Okay, so moving along with my plan of making this a peripheral...
We have the LED ring pretty much nailed, I think. The next step is to come up with a plug-in driver board for it. The LED uses 5V logic but a lot of microcontrollers use 3.3V. So that means a level shifter. Didn't take long to put this together. The level shifting breakout is actually capable of handling four channels but that's all I had :) My prototypes are being made out of easy-to use modular pieces called breakouts, that's one in red. Red means I sourced it from Sparkfun, who happen to be in CO so shipping is super-fast.

And, uh, if you have a CAN-equipped car this is all you need. An M4 CAN "Feather" from Adafruit ($25 these days), my level shifter board and the LED PCB that's currently installed in the cluster. That's the same microcontroller that's running everything in my current cluster. It literally plugs into my level shifting extension board, which is what Adafruit calls a "FeatherWing".

Sweet. But the goal is to have this thing read the signals coming into to a stock cluster. So I spent some time finalizing my inputs and outputs.
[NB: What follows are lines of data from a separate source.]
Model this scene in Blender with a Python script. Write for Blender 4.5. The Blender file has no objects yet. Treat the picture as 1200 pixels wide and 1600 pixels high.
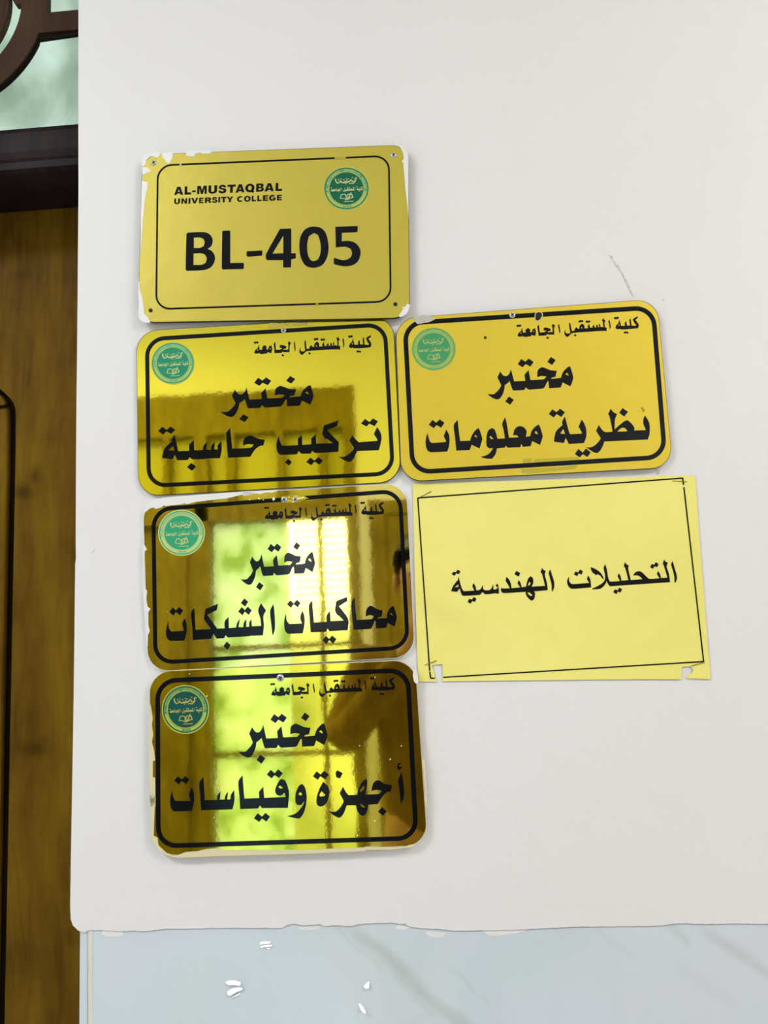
import bpy, bmesh, math, random
from mathutils import Vector, Matrix
from mathutils.geometry import tessellate_polygon
random.seed(7)
SC = bpy.context.scene
COL = SC.collection
R_ = math.radians

# ---------------------------------------------------------------- camera
FPX = 1202.0                                   # focal length in pixels of the 1200x1600 frame
CAM = Vector((0.0, -0.89, 1.55))
ROT = Matrix.Rotation(R_(3.6), 3, 'Z') @ Matrix.Rotation(R_(90 + 7.2), 3, 'X') @ Matrix.Rotation(R_(-2.37), 3, 'Z')
cd = bpy.data.cameras.new('camera'); cam = bpy.data.objects.new('camera', cd); COL.objects.link(cam)
cam.matrix_world = Matrix.Translation(CAM) @ ROT.to_4x4()
cd.sensor_fit = 'AUTO'; cd.sensor_width = 36.0; cd.lens = FPX / 1600 * 36.0; cd.clip_start = 0.02
SC.camera = cam

# ---------------------------------------------------------------- world, lights, exposure
SC.view_settings.view_transform = 'Standard'; SC.view_settings.look = 'None'
SC.view_settings.exposure = 0.15; SC.view_settings.gamma = 1.0
SC.view_settings.use_curve_mapping = False
w = bpy.data.worlds.new('daylight'); SC.world = w; w.use_nodes = True
wt = w.node_tree; bg = wt.nodes['Background']; bg.inputs[1].default_value = 1.0
tc = wt.nodes.new('ShaderNodeTexCoord'); sx = wt.nodes.new('ShaderNodeSeparateXYZ'); wt.links.new(tc.outputs['Generated'], sx.inputs[0])
nz = wt.nodes.new('ShaderNodeTexNoise'); nz.inputs['Scale'].default_value = 7; nz.inputs['Detail'].default_value = 4; wt.links.new(tc.outputs['Generated'], nz.inputs['Vector'])
gr = wt.nodes.new('ShaderNodeValToRGB'); wt.links.new(nz.outputs['Fac'], gr.inputs[0])      # hazy garden below the skyline
gr.color_ramp.elements[0].position = .36; gr.color_ramp.elements[0].color = (.30, .42, .16, 1)
gr.color_ramp.elements[1].position = .62; gr.color_ramp.elements[1].color = (1.0, 1.15, .75, 1)
rp = wt.nodes.new('ShaderNodeMapRange'); rp.inputs[1].default_value = -.03; rp.inputs[2].default_value = .02; wt.links.new(sx.outputs[2], rp.inputs[0])
SKY = (4.6, 4.9, 5.2, 1)
mxw = wt.nodes.new('ShaderNodeMix'); mxw.data_type = 'RGBA'; wt.links.new(rp.outputs[0], mxw.inputs[0]); wt.links.new(gr.outputs[0], mxw.inputs[6]); mxw.inputs[7].default_value = SKY
wt.links.new(mxw.outputs[2], bg.inputs[0])

def area(name, loc, rot, sx, sy, power, color):
    l = bpy.data.lights.new(name, 'AREA'); l.shape = 'RECTANGLE'; l.size = sx; l.size_y = sy
    l.energy = power; l.color = color
    o = bpy.data.objects.new(name, l); COL.objects.link(o); o.location = loc; o.rotation_euler = rot
    return o
CEIL = 3.15
LIGHTS = [((-1.55, -1.45), 33.0, (0.93, 0.97, 1.0)), ((1.65, -1.45), 34.5, (1.0, 0.93, 0.89))]
for (lx, ly), p, c in LIGHTS:
    area('ceiling_lamp_light', (lx, ly, CEIL - 0.06), (0, 0, 0), 1.0, 0.5, p, c)

# ---------------------------------------------------------------- helpers
def W(px, py, y=0.0):
    """the point where the sight line through a photograph pixel meets the plane at depth y"""
    d = ROT @ Vector(((px - 600) / FPX, -(py - 800) / FPX, -1))
    t = (y - CAM.y) / d.y
    return CAM + d * t

def M(px, py, y):
    """the point at depth y (behind the camera) that a mirror on the sign wall shows at that pixel"""
    h = W(px, py, 0.0); d = h - CAM
    d.y = -d.y
    return h + d * (y / d.y)

def smooth(pts, sub=3, corner=42):
    """rounds a traced outline, keeping its sharp corners"""
    n = len(pts); out = []
    P = [Vector(p) for p in pts]
    def cornerq(i):
        a = P[i] - P[i - 1]; b = P[(i + 1) % n] - P[i]
        if a.length < 1e-9 or b.length < 1e-9: return True
        return a.angle(b) > R_(corner)
    cs = [cornerq(i) for i in range(n)]
    for i in range(n):
        p1, p2 = P[i], P[(i + 1) % n]; p0, p3 = P[i - 1], P[(i + 2) % n]
        m1 = (p2 - p0) * .5 if not cs[i] else (p2 - p1)
        m2 = (p3 - p1) * .5 if not cs[(i + 1) % n] else (p2 - p1)
        L = (p2 - p1).length
        if m1.length > L: m1 = m1 * (L / m1.length)
        if m2.length > L: m2 = m2 * (L / m2.length)
        out.append(p1)
        if cs[i] and cs[(i + 1) % n]: continue
        for k in range(1, sub):
            t = k / sub; t2 = t * t; t3 = t2 * t
            out.append(p1 * (2*t3 - 3*t2 + 1) + m1 * (t3 - 2*t2 + t) + p2 * (-2*t3 + 3*t2) + m2 * (t3 - t2))
    return [tuple(v) for v in out]

def prism(bm, outer, holes=(), y=0.0, thick=0.0003, mapf=None):
    """adds a flat piece: an outline (and holes) in pixels mapped to depth y, with its own thickness"""
    mapf = mapf or (lambda p: W(p[0], p[1], y))
    loops = [[mapf(p) for p in outer]] + [[mapf(p) for p in h] for h in holes]
    flat = [[Vector((v.x, v.z, 0)) for v in lp] for lp in loops]
    allv = [v for lp in loops for v in lp]
    fr = [bm.verts.new(v) for v in allv]
    for t in tessellate_polygon(flat):
        try:
            f = bm.faces.new([fr[i] for i in t])
            f.normal_update()
            if f.normal.y > 0: f.normal_flip()
        except ValueError: pass
    if thick:
        bk = [bm.verts.new((v.x, v.y + thick, v.z)) for v in allv]
        k = 0
        for lp in loops:
            n = len(lp)
            for i in range(n):
                a, b = k + i, k + (i + 1) % n
                try: bm.faces.new((fr[a], fr[b], bk[b], bk[a]))
                except ValueError: pass
            k += n
        for t in tessellate_polygon(flat):
            try:
                f = bm.faces.new([bk[i] for i in t])
                f.normal_update()
                if f.normal.y < 0: f.normal_flip()
            except ValueError: pass

def box(bm, x0, x1, y0, y1, z0, z1):
    v = [bm.verts.new((x, y, z)) for x in (x0, x1) for y in (y0, y1) for z in (z0, z1)]
    for q in ((0,1,3,2),(4,6,7,5),(0,4,5,1),(2,3,7,6),(0,2,6,4),(1,5,7,3)): bm.faces.new([v[i] for i in q])

def tube(bm, pts, r, n=8, rz=None, close=False):
    """a round bar along a path"""
    pts = [Vector(p) for p in pts]; rings = []
    for i, p in enumerate(pts):
        a = pts[i - 1] if (i or close) else p; b = pts[(i + 1) % len(pts)] if (i < len(pts) - 1 or close) else p
        t = (b - a).normalized(); u = t.cross(Vector((0, 1, 0)))
        if u.length < .01: u = t.cross(Vector((1, 0, 0)))
        u.normalize(); v = t.cross(u)
        rr = r[i] if isinstance(r, (list, tuple)) else r
        rings.append([bm.verts.new(p + (u * math.cos(2*math.pi*k/n) + v * math.sin(2*math.pi*k/n)) * rr) for k in range(n)])
    m = len(rings)
    for i in range(m if close else m - 1):
        A, B = rings[i], rings[(i + 1) % m]
        for k in range(n): bm.faces.new((A[k], A[(k+1) % n], B[(k+1) % n], B[k]))
    if not close:
        bm.faces.new(rings[0][::-1]); bm.faces.new(rings[-1])

def world_loc(o):
    p = Vector((0, 0, 0))
    while o: p += o.location; o = o.parent
    return p

def obj(name, bm, m, parent=None, sm=False):
    me = bpy.data.meshes.new(name)
    off = world_loc(parent) if parent else Vector((0, 0, 0))
    bmesh.ops.recalc_face_normals(bm, faces=bm.faces)
    for v in bm.verts: v.co -= off
    bm.to_mesh(me); bm.free()
    if m: me.materials.append(m)
    if sm:
        for p in me.polygons: p.use_smooth = True
    o = bpy.data.objects.new(name, me); COL.objects.link(o)
    if parent: o.parent = parent
    return o

def thing(name, label, cat, loc, group=None):
    o = bpy.data.objects.new(name, None); COL.objects.link(o); o.empty_display_size = .05
    o.location = loc; o['label'] = label; o['category'] = cat
    if group: o['group'] = group
    return o

def struct(name, bm, m, sm=False):
    o = obj(name, bm, m, None, sm); o['kind'] = 'structure'; return o

# ---------------------------------------------------------------- materials
def mat(name, base=(.8,.8,.8), rough=.5, metal=0.0, spec=.5, coat=0.0, trans=0.0):
    m = bpy.data.materials.new(name); m.use_nodes = True
    b = m.node_tree.nodes['Principled BSDF']
    b.inputs['Base Color'].default_value = (*base, 1); b.inputs['Roughness'].default_value = rough
    b.inputs['Metallic'].default_value = metal; b.inputs['Specular IOR Level'].default_value = spec
    b.inputs['Coat Weight'].default_value = coat; b.inputs['Coat Roughness'].default_value = .03
    b.inputs['Transmission Weight'].default_value = trans
    return m
def nt(m): return m.node_tree, m.node_tree.nodes['Principled BSDF']
def N(t, typ, **kw):
    n = t.nodes.new(typ)
    for k, v in kw.items():
        if k in n.inputs.keys(): n.inputs[k].default_value = v
        else: setattr(n, k, v)
    return n
def L(t, a, b): t.links.new(a, b)
def coords(t, scale=(1,1,1), loc=(0,0,0)):
    g = N(t, 'ShaderNodeNewGeometry'); mp = N(t, 'ShaderNodeMapping')
    mp.inputs['Scale'].default_value = scale; mp.inputs['Location'].default_value = loc
    L(t, g.outputs['Position'], mp.inputs['Vector']); return mp.outputs[0]
def ramp(t, fac, stops):
    r = N(t, 'ShaderNodeValToRGB'); e = r.color_ramp.elements
    while len(e) < len(stops): e.new(.5)
    for i, (p, c) in enumerate(stops): e[i].position = p; e[i].color = (*c, 1)
    L(t, fac, r.inputs[0]); return r.outputs[0]
def mixc(t, fac, a, b, mode='MIX'):
    n = N(t, 'ShaderNodeMix', data_type='RGBA', blend_type=mode)
    for s, v in ((n.inputs[0], fac), (n.inputs[6], a), (n.inputs[7], b)):
        if hasattr(v, 'links'): L(t, v, s)
        elif isinstance(v, (int, float)): s.default_value = v
        else: s.default_value = (*v, 1)
    return n.outputs[2]
def math_(t, op, a, b=0.0, c=0.0):
    n = N(t, 'ShaderNodeMath', operation=op)
    for i, v in enumerate((a, b, c)):
        if hasattr(v, 'links'): L(t, v, n.inputs[i])
        else: n.inputs[i].default_value = v
    return n.outputs[0]
def noise(t, vec, scale, detail=3, rough=.5, dist=0.0):
    n = N(t, 'ShaderNodeTexNoise'); n.inputs['Scale'].default_value = scale; n.inputs['Detail'].default_value = detail
    n.inputs['Roughness'].default_value = rough; n.inputs['Distortion'].default_value = dist
    L(t, vec, n.inputs['Vector']); return n.outputs['Fac']
def bump(t, b, h, strength=.2, dist=.01):
    n = N(t, 'ShaderNodeBump'); n.inputs['Strength'].default_value = strength; n.inputs['Distance'].default_value = dist
    L(t, h, n.inputs['Height']); L(t, n.outputs[0], b.inputs['Normal']); return n

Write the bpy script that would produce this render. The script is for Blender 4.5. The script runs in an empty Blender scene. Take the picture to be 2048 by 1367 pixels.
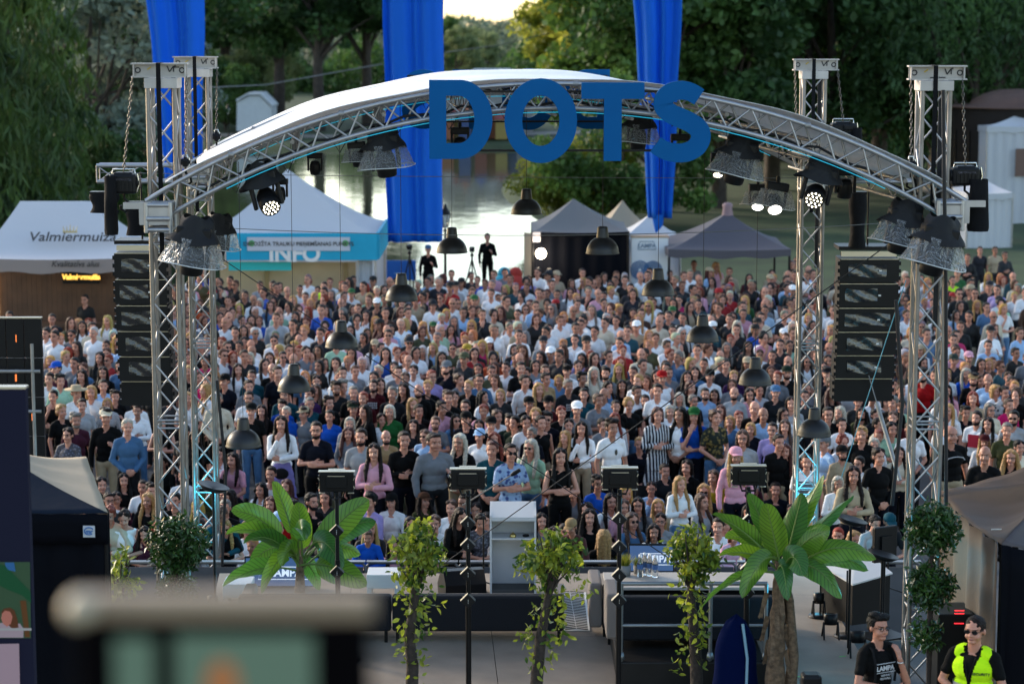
import bpy, bmesh, math, random
import numpy as np
from mathutils import Vector, Matrix, noise
S = bpy.context.scene
C = S.collection
rad = math.radians
# ------------------------------------------------------------------ camera, sky, sun, exposure
HCAM, FPX, TH = 8.5, 4400.0, math.atan(623.5/4400.0)
cam_d = bpy.data.cameras.new('camera'); cam = bpy.data.objects.new('camera', cam_d); C.objects.link(cam)
cam.location = (0, 0, HCAM); cam.rotation_euler = (rad(90)-TH, 0, 0)
cam_d.sensor_width = 36; cam_d.lens = FPX/2048*36; cam_d.clip_start = .1; cam_d.clip_end = 3000
cam_d.dof.use_dof = True; cam_d.dof.focus_distance = 26.5; cam_d.dof.aperture_fstop = 1.75
S.camera = cam
SUN_EL, SUN_AZ = rad(20), rad(-52)       # azimuth from +Y, negative = left
w = bpy.data.worlds.new('World'); S.world = w; w.use_nodes = True
nt = w.node_tree; bg = nt.nodes['Background']
sky = nt.nodes.new('ShaderNodeTexSky'); sky.sky_type = 'NISHITA'; sky.sun_disc = False
sky.sun_elevation = SUN_EL; sky.sun_rotation = SUN_AZ; sky.air_density = 1.0; sky.dust_density = 1.0; sky.ozone_density = .5
nt.links.new(sky.outputs[0], bg.inputs[0]); bg.inputs[1].default_value = .15
sl = bpy.data.lights.new('sun', 'SUN'); so = bpy.data.objects.new('sun', sl); C.objects.link(so)
sl.energy = 1.45; sl.angle = rad(11); sl.color = (1, .87, .7)
sd = Vector((math.sin(SUN_AZ)*math.cos(SUN_EL), math.cos(SUN_AZ)*math.cos(SUN_EL), math.sin(SUN_EL)))
so.rotation_euler = sd.to_track_quat('Z', 'Y').to_euler(); so.location = sd*100
S.view_settings.view_transform = 'Standard'; S.view_settings.look = 'None'
S.view_settings.exposure = 1.42; S.view_settings.gamma = 1
S.render.film_transparent = False
S.cycles.use_denoising = True; S.cycles.max_bounces = 8; S.cycles.diffuse_bounces = 3
S.cycles.transparent_max_bounces = 12; S.cycles.caustics_reflective = False; S.cycles.caustics_refractive = False
S.cycles.sample_clamp_indirect = 4
# ------------------------------------------------------------------ helpers
FV = Vector((0, math.cos(TH), -math.sin(TH))); UV_ = Vector((0, math.sin(TH), math.cos(TH)))
def ray(x, y):
    return Vector((1, 0, 0))*((x-1024)/FPX) + UV_*(-(y-683.5)/FPX) + FV
def P(x, y, Y):                    # the point of the place seen at photo position x, y at distance Y
    d = ray(x, y); return Vector((0, 0, HCAM)) + d*(Y/d.y)
def PZ(x, y, z):
    d = ray(x, y); return Vector((0, 0, HCAM)) + d*((z-HCAM)/d.z)
def px(Y, z=0): return (Y*math.cos(TH)+(HCAM-z)*math.sin(TH))/FPX     # metres per photo pixel
SK = -.0776                        # the stage axis drifts left as it goes away
MATS = {}
def principled(name, col, rough=.6, metal=0., bump=0., bscale=60., var=0., vscale=3., emis=None, es=0., trans=0., coat=0., spec=None, rnd=0.):
    if name in MATS: return MATS[name]
    m = bpy.data.materials.new(name); m.use_nodes = True; t = m.node_tree; b = t.nodes['Principled BSDF']
    c = tuple(col)+(1,) if len(col) == 3 else col
    b.inputs['Base Color'].default_value = c; b.inputs['Roughness'].default_value = rough; b.inputs['Metallic'].default_value = metal
    if spec is None and max(c[:3]) < .032 and metal < .5: spec = .22
    if spec is not None: b.inputs['Specular IOR Level'].default_value = spec
    if coat: b.inputs['Coat Weight'].default_value = coat
    tc = t.nodes.new('ShaderNodeTexCoord')
    last = None
    if var:
        n = t.nodes.new('ShaderNodeTexNoise'); n.inputs['Scale'].default_value = vscale; n.inputs['Detail'].default_value = 6
        t.links.new(tc.outputs['Object'], n.inputs['Vector'])
        mr = t.nodes.new('ShaderNodeMapRange'); mr.inputs[1].default_value = .3; mr.inputs[2].default_value = .7
        mr.inputs[3].default_value = 1-var; mr.inputs[4].default_value = 1+var
        t.links.new(n.outputs['Fac'], mr.inputs[0])
        mx = t.nodes.new('ShaderNodeVectorMath'); mx.operation = 'SCALE'; mx.inputs[0].default_value = c[:3]
        t.links.new(mr.outputs[0], mx.inputs['Scale']); last = mx.outputs[0]
    if rnd:
        oi = t.nodes.new('ShaderNodeObjectInfo'); mr = t.nodes.new('ShaderNodeMapRange')
        mr.inputs[3].default_value = 1-rnd; mr.inputs[4].default_value = 1+rnd
        t.links.new(oi.outputs['Random'], mr.inputs[0])
        mx = t.nodes.new('ShaderNodeVectorMath'); mx.operation = 'SCALE'
        if last: t.links.new(last, mx.inputs[0])
        else: mx.inputs[0].default_value = c[:3]
        t.links.new(mr.outputs[0], mx.inputs['Scale']); last = mx.outputs[0]
    if last: t.links.new(last, b.inputs['Base Color'])
    if bump:
        n = t.nodes.new('ShaderNodeTexNoise'); n.inputs['Scale'].default_value = bscale; n.inputs['Detail'].default_value = 4
        t.links.new(tc.outputs['Object'], n.inputs['Vector'])
        bp = t.nodes.new('ShaderNodeBump'); bp.inputs['Strength'].default_value = bump; bp.inputs['Distance'].default_value = .02
        t.links.new(n.outputs['Fac'], bp.inputs['Height']); t.links.new(bp.outputs[0], b.inputs['Normal'])
    if emis: b.inputs['Emission Color'].default_value = tuple(emis)+(1,); b.inputs['Emission Strength'].default_value = es
    if trans: b.inputs['Transmission Weight'].default_value = trans
    MATS[name] = m; return m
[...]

I ended up with 4 analog 0-12v inputs (dash lighting, coolant gauge, fuel gauge, oil pressure for example), 2 digital 12v (ie, the tach) and 2 digital 5V (vehicle speed). The 0-12v analog inputs are actually more like 0-15v just in case the alternator gets a little excited.
Only 4 analog inputs? That's the limit on the RP2040 Feather I'm using for testing. With the standard Stemma QT connector on the Feather, I can add more inputs with little daughter boards but this will work. AFR and boost level are the most common requests, and it looks like the standard GM 3 bar MAP sensor has a 0-5V output while most widebands have a 0-5V. One $10 ADC (analog to digital converter) that handles 4 channels up to 5V, plug it in and voila.
Time to use the breadboard for a gut check. This always looks like mayhem. But we've got three voltage levels (3.3V, 5V, 12V), 8 inputs, a couple of outputs and other random stuff going on.

For the prototype, I had to go with a double-wide Wing footprint in order to fit everything in. That's the penalty for using nice neat breakouts. I spent some time paying attention to wire routing as a reaction to looking at the breadboard :)

And voila, all complete including an onboard voltage converter that provides enough 5V juice to feed the LED array at full blast. I managed to get everything into the footprint which is yay.

All assembled with a Feather (a $12 RP2040 unit because we don't need CAN), the level shifting Wing and the I/O double Wing. This should be everything I need to run a single LED ring like in the previous demo. If I wanted to run two (one behind the tach and one behind the speedo), I'd have to watch my power consumption. Each of those clusters can pull almost 3A. I never came close in my demo, probably less than half that.
Cute little thing. Not bad for a hand-soldered prototype. If I wanted to add control of the two needles, I could simply plug in a $20 motor control board. That's what I did on my own dash.

Next step is to actually hook it up to a cluster and make sure it works. It's all good on the bench so far, but you know how that goes.